Being and Nothingness Notes
A few notes on Being and Nothingness. In light of our
discussions and study of Heidegger, it will be useful to draw
attention to some of the places where Sartre's views differ
significantly from Heidegger's own views.
- Sartre offers a variation of Heidegger's description of
Dasein: "consciousness is a being such that in its being, its
being is in question in so far as this being implies a being
other than itself" (24). [Notice that (1) Sartre defines
Dasein as consciousness, and (2) the essential feature
of this consciousness is that it is about something other
than itself -- its directedness towards something transcendent.]

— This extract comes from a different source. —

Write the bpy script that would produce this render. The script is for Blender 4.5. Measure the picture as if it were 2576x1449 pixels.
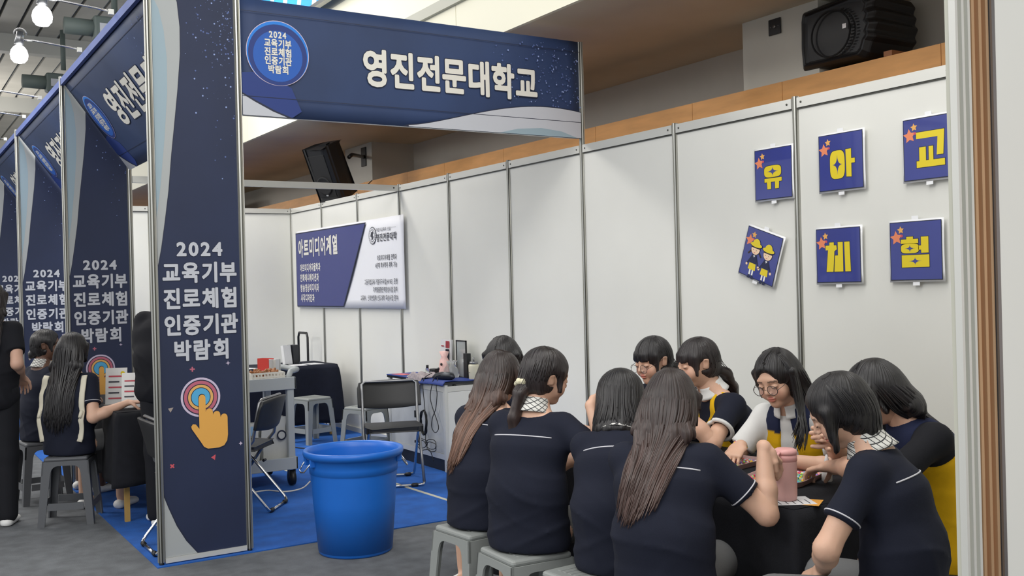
import bpy, math, random
import numpy as np
from mathutils import Vector, Matrix
from mathutils.geometry import tessellate_polygon
for o in list(bpy.data.objects): bpy.data.objects.remove(o)
SC = bpy.context.scene; COL = SC.collection
rnd = random.Random(7)
PI = math.pi
# ---------------------------------------------------------------- camera
CH = 1.5185; YAW, PIT, ROL = (math.radians(a) for a in (32.386, -.151, -1.446)); FPX = 2546.3
cf = Vector((math.sin(YAW)*math.cos(PIT), math.cos(YAW)*math.cos(PIT), math.sin(PIT)))
cr = Vector((math.cos(YAW), -math.sin(YAW), 0)); cu = cr.cross(cf)
cr, cu = cr*math.cos(ROL)+cu*math.sin(ROL), -cr*math.sin(ROL)+cu*math.cos(ROL)
cd = bpy.data.cameras.new('camera'); cam = bpy.data.objects.new('camera', cd); COL.objects.link(cam)
M = Matrix.Identity(4)
for i in range(3):
    M[i][0], M[i][1], M[i][2] = cr[i], cu[i], -cf[i]
M[2][3] = CH
cam.matrix_world = M; cd.sensor_width = 36; cd.lens = FPX*36/2576; cd.clip_start = .05; SC.camera = cam
# ---------------------------------------------------------------- light
SC.view_settings.view_transform = 'Standard'; SC.view_settings.look = 'None'
SC.view_settings.gamma = 1; SC.view_settings.use_curve_mapping = False
SC.view_settings.exposure = 0.12
wd = bpy.data.worlds.new('hall_air'); SC.world = wd; wd.use_nodes = True
bg = wd.node_tree.nodes['Background']; bg.inputs[0].default_value = (.93, .96, 1, 1); bg.inputs[1].default_value = .85
def area(name, loc, size, e, target, col=(1, .97, .92)):
    l = bpy.data.lights.new(name, 'AREA'); l.shape = 'RECTANGLE'; l.size, l.size_y = size; l.energy = e; l.color = col
    o = bpy.data.objects.new(name, l); COL.objects.link(o); o.location = loc
    o.rotation_euler = (Vector(target)-Vector(loc)).to_track_quat('-Z', 'Y').to_euler(); return o
area('hall_and_fill_light', (-5, 3.5, 6.2), (5, 2.5), 240, (3, 6, .5))
area('hall_and_fill_light', (-3, 10, 6.2), (4, 2.5), 230, (3, 10, .5))
area('hall_and_fill_light', (-1.5, -3.5, 5.6), (4, 2.5), 200, (3, 4, 1))
area('hall_and_fill_light', (2.3, 10.2, 5.3), (1.6, 6), 330, (2.6, 10.2, 0))  # unseen fill light added to brighten the inside of the far booths
area('hall_and_fill_light', (2.0, 2.6, 5.0), (1.4, 4), 95, (2.8, 2.6, 0))  # fill light added above the bead table to lift the near wall
def lamp(loc, e, r=.6, col=(1, .97, .93)):
    l = bpy.data.lights.new('fill_lamp', 'POINT'); l.energy = e; l.shadow_soft_size = r; l.color = col
    o = bpy.data.objects.new('fill_lamp', l); COL.objects.link(o); o.location = loc
lamp((-3.5, 11, 4.2), 330); lamp((-4, 20, 4.2), 300); lamp((1.5, 24, 4.0), 260)  # unseen point fills added to brighten the hall roof
# ---------------------------------------------------------------- helpers
def put(o, label=None, cat=None, group=None, kind=None):
    if label: o['label'] = label
    if cat: o['category'] = cat
    if group: o['group'] = group
    if kind: o['kind'] = kind
    return o
def empty(name, loc=(0, 0, 0), rz=0, label=None, cat=None, group=None, kind=None):
    o = bpy.data.objects.new(name, None); COL.objects.link(o); o.location = loc; o.rotation_euler = (0, 0, rz)
    o.empty_display_size = .05
    return put(o, label, cat, group, kind)
def mesh_obj(name, me, parent=None):
    o = bpy.data.objects.new(name, me); COL.objects.link(o)
    if parent: o.parent = parent
    return o
def copy_tree(o, parent=None):
    c = o.copy(); COL.objects.link(c)
    if parent: c.parent = parent
    for ch in list(o.children): copy_tree(ch, c)
    return c
def place(src, first, loc, rz, label, group=None):
    o = src if first else copy_tree(src)
    o.location = loc; o.rotation_euler = (0, 0, rz); o['label'] = label
    if group: o['group'] = group
    return o
class MB:
    def __init__(s): s.v = []; s.f = []; s.m = []; s.sm = []
    def add(s, vs, fs, m=0, sm=False):
        b = len(s.v); s.v += [tuple(p) for p in vs]
        for f in fs: s.f.append([b+i for i in f]); s.m.append(m); s.sm.append(sm)
        return s
    def box(s, a, b, m=0, R=None, c=None):
        (x0, y0, z0), (x1, y1, z1) = a, b
        vs = [Vector(p) for p in ((x0, y0, z0), (x1, y0, z0), (x1, y1, z0), (x0, y1, z0), (x0, y0, z1), (x1, y0, z1), (x1, y1, z1), (x0, y1, z1))]
        if R is not None:
            c = Vector(c) if c is not None else Vector(((x0+x1)/2, (y0+y1)/2, (z0+z1)/2))
            vs = [R @ (v-c)+c for v in vs]
        return s.add(vs, [(0, 3, 2, 1), (4, 5, 6, 7), (0, 1, 5, 4), (1, 2, 6, 5), (2, 3, 7, 6), (3, 0, 4, 7)], m)
    def tube(s, pts, r, n=8, closed=False, m=0, flat=1.0, up=None):
        pts = [Vector(p) for p in pts]; N = len(pts); rings = []
        rs = r if isinstance(r, (list, tuple)) else [r]*N
        prev = None; vs = []
        for i, p in enumerate(pts):
            if closed: t = pts[(i+1) % N]-pts[i-1]
            else: t = pts[min(i+1, N-1)]-pts[max(i-1, 0)]
            t = t.normalized() if t.length > 1e-9 else Vector((0, 0, 1))
            if prev is None:
                h = Vector(up) if up else (Vector((0, 0, 1)) if abs(t.z) < .9 else Vector((1, 0, 0)))
                prev = h
            a = (prev-t*prev.dot(t)).normalized(); b = t.cross(a); prev = a
            for k in range(n):
                w = 2*PI*k/n; vs.append(p+a*math.cos(w)*rs[i]*flat+b*math.sin(w)*rs[i])
        fs = []
        for i in range(N if closed else N-1):
            j = (i+1) % N
            for k in range(n): fs.append((i*n+k, i*n+(k+1) % n, j*n+(k+1) % n, j*n+k))
        if not closed: fs += [tuple(range(n))[::-1], tuple((N-1)*n+k for k in range(n))]
        return s.add(vs, fs, m, True)
    def cyl(s, a, b, r1, r2=None, n=16, m=0):
        return s.tube([a, b], [r1, r1 if r2 is None else r2], n, m=m)
    def lathe(s, prof, c=(0, 0, 0), n=32, m=0, sx=1, sy=1, cap=True):
        vs = []; fs = []
        for r, z in prof:
            for k in range(n): vs.append((c[0]+r*sx*math.cos(2*PI*k/n), c[1]+r*sy*math.sin(2*PI*k/n), c[2]+z))
        for i in range(len(prof)-1):
            for k in range(n): fs.append((i*n+k, i*n+(k+1) % n, (i+1)*n+(k+1) % n, (i+1)*n+k))
        if cap: fs += [tuple(range(n))[::-1], tuple((len(prof)-1)*n+k for k in range(n))]
        return s.add(vs, fs, m, True)
    def prism(s, poly, O, U, V, N, t, m=0):
        O, U, V, N = (Vector(x) for x in (O, U, V, N)); n = len(poly)
        vs = [O+U*p[0]+V*p[1] for p in poly]; vs += [v+N*t for v in vs]
        tr = tessellate_polygon([[Vector((p[0], p[1], 0)) for p in poly]])
        fs = [tuple(x) for x in tr]+[tuple(i+n for i in x)[::-1] for x in tr]
        fs += [(i, (i+1) % n, (i+1) % n+n, i+n) for i in range(n)]
        return s.add(vs, fs, m)
    def grid(s, fn, nu, nv, m=0, sm=True):
        vs = [fn(i/nu, j/nv) for j in range(nv+1) for i in range(nu+1)]
        fs = [(j*(nu+1)+i, j*(nu+1)+i+1, (j+1)*(nu+1)+i+1, (j+1)*(nu+1)+i) for j in range(nv) for i in range(nu)]
        return s.add(vs, fs, m, sm)
    def mesh(s, mats):
        me = bpy.data.meshes.new('m'); me.from_pydata(s.v, [], s.f)
        for m in (mats if isinstance(mats, (list, tuple)) else [mats]): me.materials.append(m)
        me.polygons.foreach_set('material_index', s.m); me.polygons.foreach_set('use_smooth', s.sm); me.update(); return me
    def build(s, name, mats, parent=None, bevel=0, solid=0, seg=2):
        me = s.mesh(mats); me.name = name; o = mesh_obj(name, me, parent)
        if solid: md = o.modifiers.new('solid', 'SOLIDIFY'); md.thickness = solid; md.offset = 0
        if bevel: md = o.modifiers.new('bevel', 'BEVEL'); md.width = bevel; md.segments = seg; md.limit_method = 'ANGLE'
        return o
def RX(a): return Matrix.Rotation(a, 3, 'X')
def RY(a): return Matrix.Rotation(a, 3, 'Y')
def RZ(a): return Matrix.Rotation(a, 3, 'Z')
def arc(c, r, a0, a1, n, ax=(1, 0, 0), ay=(0, 0, 1)):
    c, ax, ay = Vector(c), Vector(ax), Vector(ay)
    return [c+ax*r*math.cos(a0+(a1-a0)*i/n)+ay*r*math.sin(a0+(a1-a0)*i/n) for i in range(n+1)]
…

- Sartre later refines this: "Consciousness is a being, the
nature of which is to be conscious of the nothingness of its
being" (86).
- Death, however, for Sartre offers no guidance to his analog
for Heidegger's authenticity, which Sartre calls good faith:
"[W]e must conclude in opposition to Heidegger that death, far
from being my peculiar possibility, is a contingent fact
which as such on principle escapes me and originally belongs to
my facticity. I can neither discover my death nor wait for it
nor adopt an attitude towards it, for it is that which is
revealed as undiscoverable, that which disarms all waiting, that
which slips into all attitudes (and particularly into those which
are assumed with respoect to death) so as to transform them into
externalized and fixed conducts whose meaning is forever
entrusted to others and not to ourselves. Death is a pure fact
as is birth; it comes to us from outside and it transform us into
the outside. At bottom it is in no way distinguished from birth,
and it is the identity of birth and death that we call facticity"
(697).
- Human beings long to be be something (which is in fact then
to be an In-itself) and also to retain their freedom (which is to
remain For-itself); this is an impossibility. "Each human
reality is... a direct project to metamorphose its own For-itself
into an In-itself-For-itself and a project of the appropriation
of the world as a totality of being-in-itself, in the form of a
fundamental quality. Every human reality is a passion in that it
projects losing itself so as to found being and by the same
stroke to constitute the In-itself which escapes contingency by
beings its own foundation, the Ens causa sui, which the
religions call God. Thus the passion of man is the reverse of
that Christ, for man loses himself as man in order that God may
be born. But the idea of God is contradictory and we lose
ourselves in vain. Man is a useless passion" (784).
All quotes are from Being and Nothingness, translated by
Hazel Barnes. New York: Washington Square Press, 1956.